Perfumes of Provence

I really really want to go to the South of France this summer, mainly because I want to go to MAMO (the Marseille Modulor) - the new art space that has opened on the roof of Le Corbusier's Cite Radieuse, where the gym used to be (well, actually, still is - just it's now been converted.)  Seriously, how amazing does it look? Also I want to go because I've got a thing about Utopian Architecture in general, and Le Corbusier in particular.  

And it would be but a short journey from Saint-Tropez - or Saint-Maxime or Saint-Raphael - where we could rent a villa and languish by a pool and hang out on Pampellone Beach and shop for endless baskets and bottles of lavender water in the market (I actually used to ship lavender water back to London and, pre-children, genuinely always ironed my sheets with it.  I blatantly had too much time on my hands) and eat sea food and look at Picasso's ceramics and shop for very expensive clothes in those heavenly backstreet boutiques and try on fur coats in the scorching heat of the summer.  But we're not going to Saint Tropez.  We're going, as previously mentioned, to Wales - where I may well be driven to wear a fur coat, so at least the two different destinations have got something in common.
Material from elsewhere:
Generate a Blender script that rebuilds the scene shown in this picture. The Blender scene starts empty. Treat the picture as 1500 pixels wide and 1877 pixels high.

But we've still got another ten days at home first, and I have got a mountain of work to get through, and  London is hot and humid and not conducive to clarity of thought.   The stickiness of the air makes me feel claustrophobic and panicky, and I don't sleep well.  However, I've recently had a revelation: I've decided that the only way to get through it is to work it like I would in Provence.  And that means Marseille soap, which is how my latest obsession, Branche d'Olive, started:

There's something about washing one's hands with really good soap.  I always totally understood Lady Macbeth's compulsion.  I also think she would have been much happier, and potentially less murderous, if only she'd had Branche d'Olive soaps.  They also do the most amazing shower gels and hand and body moisturisers, and, my personal favourite, scented candles and oil diffusers (oh, and they're much better value than either Jo Malone or Diptique, which means that I don't feel at all guilty about burning several at once.  Rose in the morning, Green Fig while I'm working, Lavender at night . . . . It's heaven.)

And it's occurred to me that there is actual real proof that these scents help creativity to flow:  Edith Wharton wrote The Age of Innocence at a villa near Hyeres; F Scott FitzGerald wrote most of The Great Gatsby and started Tender is the Night while living in Saint-Raphael.  And that's before I've even mentioned the obvious artists - Picasso, Braque, Cezanne et al.  

You can buy Branche d'Olive products either online, or at Liberty (where I was yesterday and where I accidentally fell in love with Portrait of a Lady, from Editions de Parfums Frederic Malle.  I've realised that:
1.) I need to persuade my husband to buy it for me, and 
2.) I'm in the mood to re-read Henry James's Wings of a Dove.  And perhaps also The Ambassadors, part of which is set on the French Riviera.  SEE:  MORE PROOF.)